Seni ini menggambarkan berbagai aspek kehidupan sehari-hari dengan kata-kata yang dalam.
Sebagai contoh, ada pepatah yang mengatakan, “Budak leutik bisa ngapung; pung apungan tengah peuting; ngalayang kakalayangan; neayangan nu amis-amis; sarupaning bubuahan; naon wae nu kapanggih,” yang berarti “anak kecil bisa terbang; beterbangan tengah malam; terbang ke atas berputar-putar; mencari yang manis-manis; beragam buah-buahan; apa saja yang ketemu.”
Aturan adat di Cikondang sangat dihormati. Salah satunya adalah larangan keras untuk menebang atau merusak pohon dan tanaman di hutan karamat, kecuali jika itu untuk kepentingan renovasi atau rehabilitasi rumah adat.
Ada juga aturan yang mengatur kedatangan tamu.
Mereka yang ingin menginap di rumah adat tidak diperkenankan melakukannya pada malam Selasa dan malam Jumat.
Bentuk Rumah Khas Sunda
Secara fisik, Rumah Adat Cikondang adalah sebuah bangunan yang mengesankan.
Terletak di ujung selatan pemukiman, rumah ini menjulang lebih tinggi daripada rumah-rumah sekitarnya dan menghadap ke arah utara.
Dibangun dengan menggunakan bahan-bahan alami seperti bambu, kayu, dan ijuk, rumah adat ini memiliki tiga bagian utama: atap julang ngapak, badan rumah atau bagian tengah, dan bagian bawah.
Atapnya dibentuk dalam gaya julang ngapak dengan konstruksi kayu dan bambu, ditutup dengan atap bambu yang dibelah dua dan dipasang dengan teknik tumpang tutup yang kemudian dilapisi dengan ijuk.
Di bawah atap, terdapat langit-langit yang digunakan untuk menyimpan peralatan upacara ritual yang dilakukan setiap tanggal 15 Muharram.
Di bawah langit-langit, terdapat sebuah ruangan yang disebut “pago,” yang berfungsi sebagai tempat penyimpanan peralatan masak.
Peralatan ini umumnya digunakan saat pelaksanaan upacara 15 Muharram.

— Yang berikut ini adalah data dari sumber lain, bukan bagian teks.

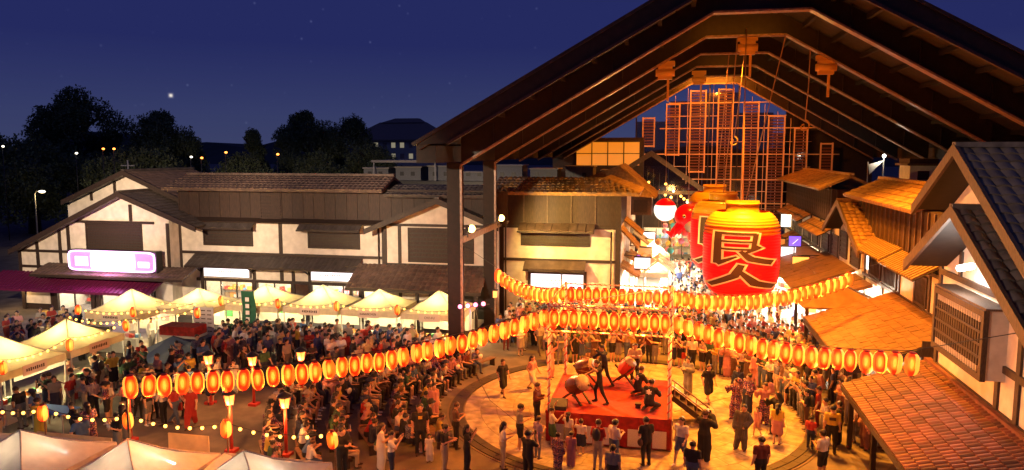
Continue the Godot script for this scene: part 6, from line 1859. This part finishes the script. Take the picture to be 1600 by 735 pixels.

Bagian tengah rumah adat ini dikelilingi oleh dinding anyaman bambu dan memiliki beberapa ruangan di dalamnya.
Sebelum memasuki ruangan dalam rumah adat, pengunjung akan melewati pintu depan yang terbuat dari kayu.
Di dalam ruang besar, terdapat hawu atau tungku masak yang berada di tengah-tengah dinding utara rumah.
Selain ruangan besar ini, terdapat dua ruangan lainnya di sisi timur, yaitu ruang tidur dan ruang goah, yang digunakan sebagai tempat penyimpanan peralatan dan barang berharga (pedaringan).
Tak jauh dari rumah adat, di sebelah selatan, terdapat hutan karamat.
Hutan ini hanya boleh digunakan untuk memenuhi keperluan rumah adat, seperti rehabilitasi dan renovasi.
Di sekitar rumah adat, terdapat juga makam keramat Uyut Pameget dan Uyut Istri yang selalu ramai dikunjungi oleh para peziarah.
Selain rumah adat, di sekitar area ini juga terdapat berbagai bangunan lain yang mendukung kehidupan masyarakat Cikondang, seperti lumbung (leuit) di sebelah utara untuk menyimpan padi, lisung di sebelah barat untuk menumbuk padi menjadi beras, dan bale paseban yang berfungsi sebagai tempat pertemuan di sebelah utara.
Semua ini menjadi bagian integral dari kehidupan dan budaya yang kaya di Rumah Adat Cikondang.